As redes sociais poderão perder 47 milhões de reais em receitas por ano e mais 23 bilhões de reais em valor de mercado no Brasil, caso o Supremo Tribunal Federal (STF) decida mudar o entendimento do marco civil da internet e responsabilizar as plataformas pela fiscalização dos conteúdos postados pelos usuários. Caso a mudança ocorra, os provedores deverão pagar indenização se não retirarem discursos de ódio e fake news do ar, mesmo sem qualquer decisão judicial.
A estimativa dos efeitos econômicos da responsabilização das plataformas digitais vem de um estudo realizado pelo Centro de Regulação e Democracia do Insper. A mesma pesquisa indica que o risco de haver mais censura a conteúdos legais com a implementação da mudança é maior que o provável êxito em conseguir retirar um maior volume de postagens nocivas do ar.
O assunto, bastante relevante no Brasil neste momento em que o discurso de ódio e as notícias falsas se espalham nas redes, deverá voltar à pauta do STF em breve, após as eleições. Os ministros vão então decidir se mantêm ou não a moderação do conteúdo como é hoje.
O artigo 19 do marco civil da internet exige ordem judicial prévia de exclusão de conteúdo para que o provedor seja responsabilizado pelos danos decorrentes de atos ilícitos praticados pelos usuários. Isso significa que as redes sociais só respondem por esses danos caso desobedeçam à justiça para manter os conteúdos no ar.
Impor regras mais duras para que as próprias redes sociais moderem o conteúdo publicado por terceiros, no entanto, pode retirar a previsibilidade das empresas sobre quais tipos de manifestações gerariam condenações, além de fazê-las retirar um volume maior de conteúdos para se protegerem das punições.

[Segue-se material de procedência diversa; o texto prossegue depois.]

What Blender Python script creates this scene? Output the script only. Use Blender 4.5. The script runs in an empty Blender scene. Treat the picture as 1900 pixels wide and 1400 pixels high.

“A regra do marco civil garante essa previsibilidade para a empresa, porque ela só poderá ser condenada se ela houver uma ordem judicial”, compara o pesquisador Ivar Hartmann, professor associado do Insper. Para ele, a mudança de entendimento pode fazer as plataformas retirarem todo o conteúdo que for alvo de reclamação para evitar condenações diante de um cenário de insegurança sobre quais conteúdos serão considerados de fato nocivos.
O estudo avalia o comportamento dos usuários das redes sociais antes e depois de 2014, quando o marco civil incluiu essa previsibilidade sobre os conteúdos ilegais. “Presumimos que, se isso acontecer, o comportamento será o de antes e o efeito é este: 47 milhões de perdas de receita por ano e 23 bilhões de perda no valor de mercado”, afirma o pesquisador. O cálculo usa dados de faturamento de redes sociais como Facebook, Instagram e Youtube. Não abraça aplicativos de mensagens como Whatsapp e Telegram.

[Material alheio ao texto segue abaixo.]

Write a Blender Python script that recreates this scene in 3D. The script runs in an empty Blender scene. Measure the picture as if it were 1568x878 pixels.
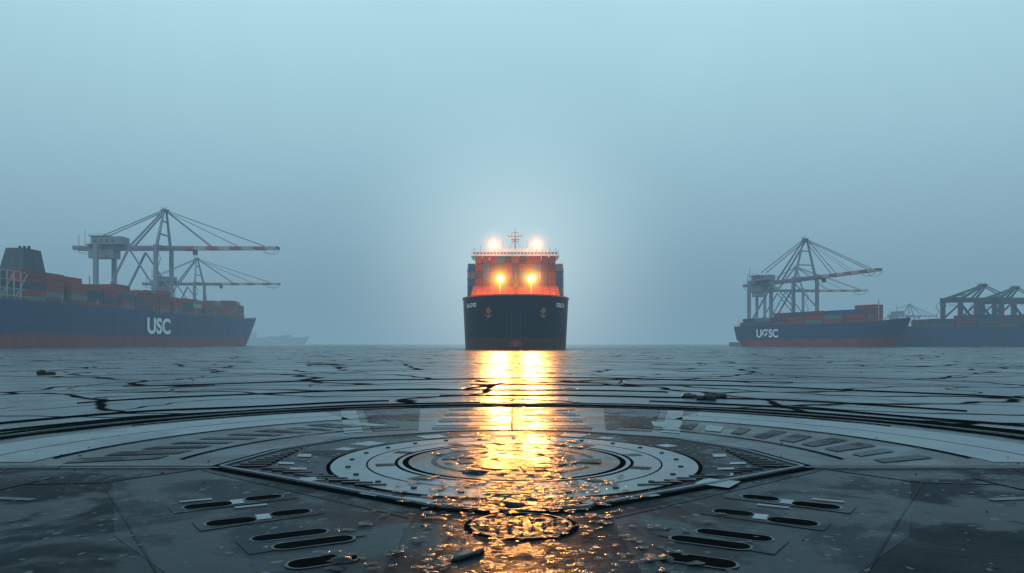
import bpy, math, random, bmesh
from mathutils import Vector, Matrix
random.seed(7)
scene=bpy.context.scene
scene.view_settings.view_transform='Standard'
scene.view_settings.look='None'
scene.view_settings.exposure=0
R=math.radians

# ---------------------------------------------------------------- materials
def newmat(name):
    m=bpy.data.materials.new(name); m.use_nodes=True
    nt=m.node_tree; b=nt.nodes['Principled BSDF']
    return m,nt,b
def N(nt,t,**kw):
    n=nt.nodes.new(t)
    for k,v in kw.items(): setattr(n,k,v)
    return n
def noise(nt,vec,scale,detail=4,rough=0.55,dist=0.0):
    n=N(nt,'ShaderNodeTexNoise'); n.inputs['Scale'].default_value=scale
    n.inputs['Detail'].default_value=detail; n.inputs['Roughness'].default_value=rough
    n.inputs['Distortion'].default_value=dist
    if vec is not None: nt.links.new(vec,n.inputs['Vector'])
    return n.outputs['Fac']
def mrange(nt,v,a,b,c,d,smooth=False):
    n=N(nt,'ShaderNodeMapRange')
    if smooth: n.interpolation_type='SMOOTHSTEP'
    for i,x in zip(('From Min','From Max','To Min','To Max'),(a,b,c,d)): n.inputs[i].default_value=x
    nt.links.new(v,n.inputs['Value']); return n.outputs['Result']
def mth(nt,op,a,b=None):
    n=N(nt,'ShaderNodeMath',operation=op)
    for i,x in enumerate((a,b)):
        if x is None: continue
        if isinstance(x,(int,float)): n.inputs[i].default_value=x
        else: nt.links.new(x,n.inputs[i])
    return n.outputs[0]
def mixc(nt,f,a,b):
    n=N(nt,'ShaderNodeMix',data_type='RGBA')
    if isinstance(f,(int,float)): n.inputs[0].default_value=f
    else: nt.links.new(f,n.inputs[0])
    for i,x in ((6,a),(7,b)):
        if isinstance(x,tuple): n.inputs[i].default_value=(x[0],x[1],x[2],1)
        else: nt.links.new(x,n.inputs[i])
    return n.outputs[2]
def bump(nt,h,strength,dist,prev=None):
    n=N(nt,'ShaderNodeBump'); n.inputs['Strength'].default_value=strength; n.inputs['Distance'].default_value=dist
    nt.links.new(h,n.inputs['Height'])
    if prev is not None: nt.links.new(prev,n.inputs['Normal'])
    return n.outputs['Normal']

def paint(name,col,rough=0.5,metal=0.0,grime=0.35,scale=0.3,spec=0.4):
    m,nt,b=newmat(name)
    tc=N(nt,'ShaderNodeTexCoord'); mp=N(nt,'ShaderNodeMapping')
    mp.inputs['Scale'].default_value=(1,1,0.35)
    nt.links.new(tc.outputs['Object'],mp.inputs['Vector'])
    n1=noise(nt,mp.outputs[0],scale,5,0.65)
    f=mrange(nt,n1,0.35,0.7,0,grime)
    dk=tuple(c*0.35+0.006 for c in col)
    nt.links.new(mixc(nt,f,tuple(col),dk),b.inputs['Base Color'])
    nt.links.new(mrange(nt,n1,0.3,0.7,rough-0.1,min(1,rough+0.2)),b.inputs['Roughness'])
    b.inputs['Metallic'].default_value=metal
    b.inputs['Specular IOR Level'].default_value=spec
    return m
def container_mat(name,col):
    m,nt,b=newmat(name)
    tc=N(nt,'ShaderNodeTexCoord')
    n1=noise(nt,tc.outputs['Object'],0.6,4,0.7)
    sx=N(nt,'ShaderNodeSeparateXYZ'); nt.links.new(tc.outputs['Object'],sx.inputs[0])
    s=mth(nt,'ADD',sx.outputs[0],sx.outputs[1])
    w=mth(nt,'SINE',mth(nt,'MULTIPLY',s,2*math.pi/0.42))
    c=mixc(nt,mrange(nt,n1,0.4,0.75,0,0.6),tuple(col),tuple(x*0.4+0.01 for x in col))
    c2=mixc(nt,mrange(nt,w,-1,1,0.0,0.22),c,tuple(x*0.25 for x in col))
    nt.links.new(c2,b.inputs['Base Color'])
    b.inputs['Roughness'].default_value=0.6
    b.inputs['Specular IOR Level'].default_value=0.25
    nt.links.new(bump(nt,w,0.5,0.03),b.inputs['Normal'])
    return m
def emis(name,col,s):
    m=bpy.data.materials.new(name); m.use_nodes=True; nt=m.node_tree
    nt.nodes.remove(nt.nodes['Principled BSDF'])
    e=N(nt,'ShaderNodeEmission'); e.inputs[0].default_value=(*col,1); e.inputs[1].default_value=s
    nt.links.new(e.outputs[0],nt.nodes['Material Output'].inputs[0]); return m

M={}
M['hull_navy']=paint('hull_navy_paint',(0.018,0.038,0.115),0.5,grime=0.35,scale=0.12,spec=0.12)
M['hull_black']=paint('hull_dark_paint',(0.010,0.016,0.036),0.4,grime=0.5,scale=0.25,spec=0.25)
M['boot']=paint('antifouling_red',(0.22,0.034,0.032),0.7,grime=0.7,scale=0.2,spec=0.1)
M['boot_dark']=paint('antifouling_dark',(0.09,0.014,0.014),0.6,grime=0.7,scale=0.25)
M['deck']=paint('deck_paint',(0.05,0.06,0.065),0.7)
M['orange']=paint('orange_paint',(0.72,0.085,0.012),0.55,grime=0.35,scale=0.8,spec=0.25)
M['rustline']=paint('rust_rail',(0.5,0.14,0.04),0.6,grime=0.5)
M['rust']=paint('rusty_anchor',(0.30,0.12,0.04),0.6,grime=0.6,scale=2)
M['white']=paint('white_paint',(0.72,0.72,0.70),0.5,grime=0.25)
M['lettering']=paint('white_lettering',(0.8,0.82,0.84),0.5,grime=0.15)
M['glass']=paint('bridge_glass',(0.01,0.015,0.02),0.12,grime=0.1)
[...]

A retirada desenfreada dos conteúdos pode desestimular o próprio usuário a usar as plataformas, cuja receita depende também da publicidade disseminada nelas. Para Ivar Hartmann, a perda econômica não vale a pena porque a pesquisa não está olhando para os conteúdos ilegais que de fato devem ser removidos, como por exemplo os conteúdos de fraudes nas urnas eletrônicas sem provas.
“Estamos olhando para os falsos positivos, para as manifestações que não são ilegais e mesmo assim serão removidas das redes sociais para que elas possam se proteger”, explica.
Ivar Hartmann salienta que, depois de muitos anos de pesquisas realizadas na área, já se sabe que não há um modelo de moderação possível para dizer com 100% de certeza qual conteúdo é legal ou ilegal. “As empresas certamente não conseguem fazer isso para milhões e milhões de postagens diariamente”, reconhece.
Mesmo a melhor opção, indica, sempre vai conter uma taxa de erro. “Essa taxa de erro é o quanto de liberdade de expressão legítima está sendo censurada. A questão que nós temos que decidir é: essa taxa de erro vai ser maior ou menor? Ela vai existir, é inevitável”, argumenta.
O estudo sugere, então, que o volume dessa censura pode ser maior com a mudança da regra jurídica brasileira sobre a responsabilidade das plataformas digitais.
O caminho, defende, é criar uma normativa sobre procedimentos: se remove o post, quando o provedor deve avisar ao autor, quais as condições e prazo para o autor pedir revisão, quem deve revisar e a determinação de que essa revisão não deve ser automatizada.
“As plataformas estão fazendo o melhor que conseguem. Inclusive, quando não removem discurso de ódio, perdem anunciante”, diz o pesquisador, defendendo a importância de dar previsibilidade jurídica para as redes sociais.